**Your goal**
Below is a listing; write it out exactly and drop any images from it.

**Collected data**
---
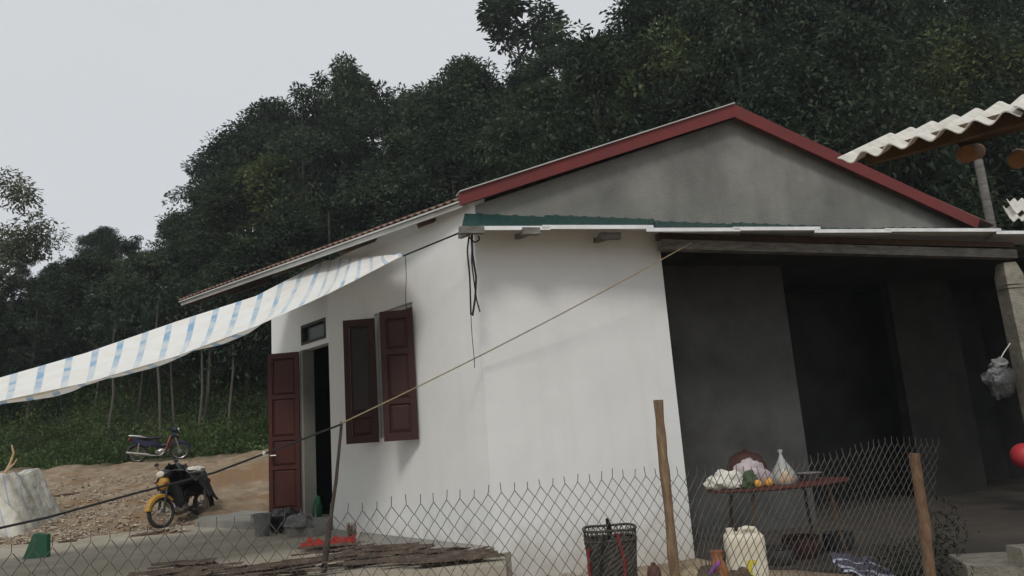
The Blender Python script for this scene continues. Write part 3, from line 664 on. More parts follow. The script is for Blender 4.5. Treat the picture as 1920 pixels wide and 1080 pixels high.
# ------------------------------------------------------------------ FENCE
fence = thing('chain_link_fence', 'wire chain link fence with wooden stake posts across the front', 'fence', (1.0, 4.5, -.34))
topk = [(-330, 1075, 3.0), (-60, 1036, 3.2), (225, 997, 3.5), (500, 968, 3.72), (668, 947, 3.85), (820, 930, 4.05), (990, 906, 4.2), (1150, 886, 4.4), (1285, 880, 4.6), (1420, 878, 5.0), (1550, 853, 5.45), (1660, 823, 5.85), (1765, 826, 6.2)]
TP = [at(*q) for q in topk]; tl = [0.]
for i in range(len(TP)-1): tl.append(tl[-1]+float(np.linalg.norm((TP[i+1]-TP[i])[:2])))
def ftop(s):
    s = min(max(s, 0), tl[-1])
    for i in range(len(TP)-1):
        if s <= tl[i+1]+1e-9: f_ = (s-tl[i])/(tl[i+1]-tl[i]); return TP[i]*(1-f_)+TP[i+1]*f_
    return TP[-1]
s_post = tl[8]-.02
def fpt(s, h):      # h metres below the top edge
    sh = 0.0
    if s > s_post: sh = -.42*h*smooth(s_post, s_post+.5, s)
    p = ftop(s+sh*1.0)*1.0; q = ftop(s)
    z = q[2]-h if sh == 0 else (p[2]*.5+q[2]*.5)-h
    wob = .012*mnoise.noise((s*3.1, h*3.3, 0)); wob2 = .010*mnoise.noise((s*4, h*4, 7))
    return V3((p[0]+wob2, p[1]+wob+.03*mnoise.noise((s, h, 3)), z+.008*mnoise.noise((s*5, h*5, 1))))
wd_, hg = .0375, .046
nw = int(tl[-1]/wd_); print('wires', nw, tl[-1])
for i in range(nw):
    pts = []; s0 = i*wd_; ph = i % 2
    nlev = int((fence.location[2]*0+1.27)/hg)
    for kk in range(nlev):
        side = (kk+ph) % 2
        pts.append(fpt(s0+wd_*side+(.0016 if side == 0 else -.0016), kk*hg+.03)+V3((0, .0025 if side == 0 else -.0025, 0)))
    if ph == 1:      # twisted pair tip standing above each diamond
        s_t = s0+wd_; hh = .025+.02*random.random(); pts[0:0] = []
        e = fpt(s_t, .03); tilt = V3((random.uniform(-.008, .008), 0, 0))
        pts = [e+UP*(hh+.012)+tilt, e+UP*.012+tilt*.4]+pts
    b = MB(); b.tube(pts,   .0021 if s0 < s_post else .0024, 4, caps=False); b.smooth = False
    wbuild(b, 'wire', m_wire, fence)
def stake(pxs, Y, r, mt, lab):
    P = []
    for (x, y) in pxs: P.append(at(x, y, Y))
    d = P[-1]-P[-2]; P.append(P[-1]+d*((P[-1][2]+.4)/max(.01, -d[2])))
    Q, R_ = [], []
    for i in range(len(P)-1):
        for j in range(9): Q.append(P[i]+(P[i+1]-P[i])*j/9)
    Q.append(P[-1])
    for i, q in enumerate(Q):
        Q[i] = q+V3((.006*mnoise.noise((q[2]*7, 1, Y)), .006*mnoise.noise((q[2]*6, 5, Y)), 0)); R_.append(r*(1+.16*mnoise.noise((q[2]*9, Y, 2)))*(.9+.12*i/len(Q)))
    b = MB(); b.tube(Q, R_, 12); return wbuild(b, 'post', mt, fence, lab)
stake([(1234, 750), (1240, 830), (1249, 910), (1256, 990), (1265, 1080)], 4.52, .030, m_stick, 'brown knotted stake post against the white wall')
stake([(1714, 850), (1722, 905), (1733, 980), (1744, 1080)], 6.0, .042, m_stick2, 'reddish stake post in the dark kitchen front')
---
**Task solution**
The Blender Python script for this scene continues. Write part 3, from line 664 on. More parts follow. The script is for Blender 4.5. Treat the picture as 1920 pixels wide and 1080 pixels high.
# ------------------------------------------------------------------ FENCE
fence = thing('chain_link_fence', 'wire chain link fence with wooden stake posts across the front', 'fence', (1.0, 4.5, -.34))
topk = [(-330, 1075, 3.0), (-60, 1036, 3.2), (225, 997, 3.5), (500, 968, 3.72), (668, 947, 3.85), (820, 930, 4.05), (990, 906, 4.2), (1150, 886, 4.4), (1285, 880, 4.6), (1420, 878, 5.0), (1550, 853, 5.45), (1660, 823, 5.85), (1765, 826, 6.2)]
TP = [at(*q) for q in topk]; tl = [0.]
for i in range(len(TP)-1): tl.append(tl[-1]+float(np.linalg.norm((TP[i+1]-TP[i])[:2])))
def ftop(s):
    s = min(max(s, 0), tl[-1])
    for i in range(len(TP)-1):
        if s <= tl[i+1]+1e-9: f_ = (s-tl[i])/(tl[i+1]-tl[i]); return TP[i]*(1-f_)+TP[i+1]*f_
    return TP[-1]
s_post = tl[8]-.02
def fpt(s, h):      # h metres below the top edge
    sh = 0.0
    if s > s_post: sh = -.42*h*smooth(s_post, s_post+.5, s)
    p = ftop(s+sh*1.0)*1.0; q = ftop(s)
    z = q[2]-h if sh == 0 else (p[2]*.5+q[2]*.5)-h
    wob = .012*mnoise.noise((s*3.1, h*3.3, 0)); wob2 = .010*mnoise.noise((s*4, h*4, 7))
    return V3((p[0]+wob2, p[1]+wob+.03*mnoise.noise((s, h, 3)), z+.008*mnoise.noise((s*5, h*5, 1))))
wd_, hg = .0375, .046
nw = int(tl[-1]/wd_); print('wires', nw, tl[-1])
for i in range(nw):
    pts = []; s0 = i*wd_; ph = i % 2
    nlev = int((fence.location[2]*0+1.27)/hg)
    for kk in range(nlev):
        side = (kk+ph) % 2
        pts.append(fpt(s0+wd_*side+(.0016 if side == 0 else -.0016), kk*hg+.03)+V3((0, .0025 if side == 0 else -.0025, 0)))
    if ph == 1:      # twisted pair tip standing above each diamond
        s_t = s0+wd_; hh = .025+.02*random.random(); pts[0:0] = []
        e = fpt(s_t, .03); tilt = V3((random.uniform(-.008, .008), 0, 0))
        pts = [e+UP*(hh+.012)+tilt, e+UP*.012+tilt*.4]+pts
    b = MB(); b.tube(pts,   .0021 if s0 < s_post else .0024, 4, caps=False); b.smooth = False
    wbuild(b, 'wire', m_wire, fence)
def stake(pxs, Y, r, mt, lab):
    P = []
    for (x, y) in pxs: P.append(at(x, y, Y))
    d = P[-1]-P[-2]; P.append(P[-1]+d*((P[-1][2]+.4)/max(.01, -d[2])))
    Q, R_ = [], []
    for i in range(len(P)-1):
        for j in range(9): Q.append(P[i]+(P[i+1]-P[i])*j/9)
    Q.append(P[-1])
    for i, q in enumerate(Q):
        Q[i] = q+V3((.006*mnoise.noise((q[2]*7, 1, Y)), .006*mnoise.noise((q[2]*6, 5, Y)), 0)); R_.append(r*(1+.16*mnoise.noise((q[2]*9, Y, 2)))*(.9+.12*i/len(Q)))
    b = MB(); b.tube(Q, R_, 12); return wbuild(b, 'post', mt, fence, lab)
stake([(1234, 750), (1240, 830), (1249, 910), (1256, 990), (1265, 1080)], 4.52, .030, m_stick, 'brown knotted stake post against the white wall')
stake([(1714, 850), (1722, 905), (1733, 980), (1744, 1080)], 6.0, .042, m_stick2, 'reddish stake post in the dark kitchen front')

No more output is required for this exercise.